What is asked
Return exactly the span of lines that opens with the line containing "if t['sp'] == 'cedar'" and closes with the last line of the data, inclusive.
* START Recorded information *
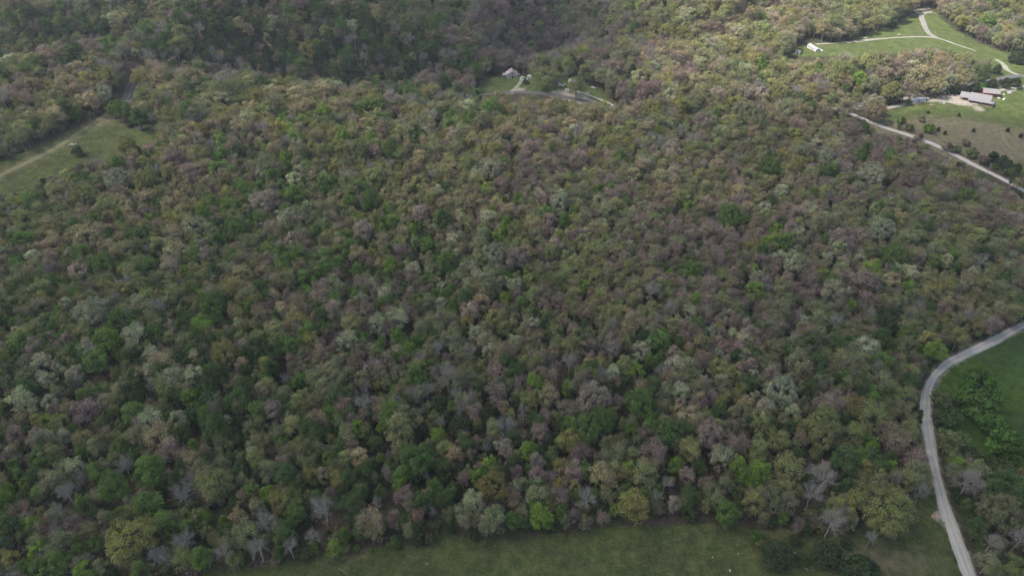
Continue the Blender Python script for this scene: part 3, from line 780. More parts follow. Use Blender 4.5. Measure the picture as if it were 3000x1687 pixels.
# heroes keep their room, and nothing stands right in front of them
hpx = np.array([[t['px'], t['py'], t['pw']] for t in trees])
cpx, cpy, cf = project(X, Y, Z + .66 * Hh)
pw = 2 * Rr * FT / cf
for (hx, hy, hr), (ax, ay, aw) in zip(HX, hpx):
    ok &= np.hypot(X - hx, Y - hy) > (hr * 0.78 + Rr * 0.62)
    front = (Y < hy) & (np.abs(cpx - ax) < aw * 0.34 + pw * 0.18) & (np.abs(cpy - ay) < aw * 0.34 + pw * 0.22)
    ok &= ~front
sel = np.where(ok)[0]
FOREST = dict(x=X[sel], y=Y[sel], H=Hh[sel], R=Rr[sel], si=si[sel], px=cpx[sel], py=cpy[sel], pw=pw[sel])

# ------------------------------------------------------------------ single trees
def variant(sp, r):
    kind = SPEC[sp][1]
    if sp in ('olive', 'yellow', 'tan') and r.uniform() < .45: kind = 'budding'
    if sp in ('green', 'dark') and r.uniform() < .4: kind = 'open'
    if sp == 'bud' and r.uniform() < .2: kind = 'open'
    return int(r.choice(IDX[kind]))

PROTO_H = np.array([v[1] for v in VAR]); PROTO_R = np.array([v[2] for v in VAR])

def single_tree(name, x, y, H, R, var, rot, tint, label, cat, group):
    e = bpy.data.objects.new(name, None); SC.collection.objects.link(e)
    e.empty_display_size = 1
    e.location = (x, y, float(height(x, y))); e.rotation_euler = (0, 0, rot)
    e.scale = (R / PROTO_R[var], R / PROTO_R[var], H / PROTO_H[var])
    tag(e, label, cat, group)
    t = bpy.data.objects.new("trunk", TRUNK_ME[var]); SC.collection.objects.link(t); t.parent = e
    if CROWN_ME[var]:
        c = bpy.data.objects.new("crown", CROWN_ME[var]); SC.collection.objects.link(c); c.parent = e
        c['tint'] = [float(v) for v in tint]
    return e

# the ones that show largest, up to about 330, become things of their own; the rest is the one wood
N_SINGLE = 340
inf = (FOREST['px'] > -20) & (FOREST['px'] < 3020) & (FOREST['py'] > -10) & (FOREST['py'] < 1700)
score = np.where(inf, FOREST['pw'], 0)
order = np.argsort(-score)[:N_SINGLE - nh]
single_mask = np.zeros(len(sel), bool); single_mask[order] = True
for i in order:
    s = SK[FOREST['si'][i]]
    trees.append(dict(x=float(FOREST['x'][i]), y=float(FOREST['y'][i]), H=float(FOREST['H'][i]), R=float(FOREST['R'][i]), sp=s, hero=False, px=float(FOREST['px'][i]), py=float(FOREST['py'][i]), pw=float(FOREST['pw'][i])))

COLS = [(240, 'by the left edge'), (480, 'below the dirt track'), (760, 'left of centre-left'), (1040, 'centre-left of the wood'), (1330, 'straight below the old barn'), (1620, 'in the very centre'), (1920, 'right of centre'), (2220, 'in the right-hand wood'), (2520, 'well left of gravel road'), (2730, 'just left of gravel road'), (9999, 'right of the gravel road')]
ROWS = [(300, 'on the far hills'), (480, 'along the ridge'), (620, 'just under the ridge'), (760, 'high in the wood'), (900, 'above mid-wood'), (1040, 'at mid-wood'), (1170, 'below mid-wood'), (1290, 'low in the wood'), (1400, 'three rows behind meadow'), (1500, 'second row behind meadow'), (9999, 'at the meadow edge')]
COLS[2] = (760, 'in the left wood')
ORD = ['first', 'second', 'third', 'fourth', 'fifth', 'sixth', 'seventh', 'eighth', 'ninth', 'tenth']
NUM = ['', 'one', 'two', 'three', 'four', 'five', 'six', 'seven', 'eight', 'nine', 'ten']
def cell(t):
    c = next(w for a, w in COLS if t['px'] < a); r_ = next(w for a, w in ROWS if t['py'] < a)
    return r_, c
groups = {}
for t in trees:
    t['size'] = 'broad' if t['R'] > 5.6 else 'small' if t['R'] < 3.3 else ''
    groups.setdefault((t['sp'], t['size'], cell(t)), []).append(t)
for (sp, size, (r_, c)), g in groups.items():
    g.sort(key=lambda t: t['px'])
    noun = 'cedar' if sp == 'cedar' else 'tree'
    base = ' '.join(w for w in (size, SPEC[sp][3], noun) if w)
    for i, t in enumerate(g):
        if len(g) == 1: t['label'] = f'{base} {r_}, {c}'
        else:
            o_ = 'leftmost' if i == 0 else 'rightmost' if i == len(g) - 1 else ORD[i]
            t['label'] = f'{o_} {base} {r_}, {c}'
CATS = {'leafy_tree': 'tree', 'budding_tree': 'tree', 'bare_tree': 'bare tree', 'cedar_tree': 'cedar'}
GRP = {'leafy_tree': 'leafy trees of the woods', 'budding_tree': 'budding trees of the woods', 'bare_tree': 'bare trees of the woods', 'cedar_tree': 'cedars of the woods'}
for t in trees:
    nm = SPEC[t['sp']][2]
    var = variant(t['sp'], r2)
    if t['R'] > 7 and t['sp'] in ('olive', 'yellow', 'tan', 'green', 'bud', 'pink', 'pale'): var = int(r2.choice(IDX['grand']))
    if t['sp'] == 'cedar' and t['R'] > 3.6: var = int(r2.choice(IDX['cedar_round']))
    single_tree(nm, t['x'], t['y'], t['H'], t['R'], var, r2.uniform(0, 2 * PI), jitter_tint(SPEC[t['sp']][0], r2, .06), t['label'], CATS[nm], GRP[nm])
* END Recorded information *
Result of this task
    if t['sp'] == 'cedar' and t['R'] > 3.6: var = int(r2.choice(IDX['cedar_round']))
    single_tree(nm, t['x'], t['y'], t['H'], t['R'], var, r2.uniform(0, 2 * PI), jitter_tint(SPEC[t['sp']][0], r2, .06), t['label'], CATS[nm], GRP[nm])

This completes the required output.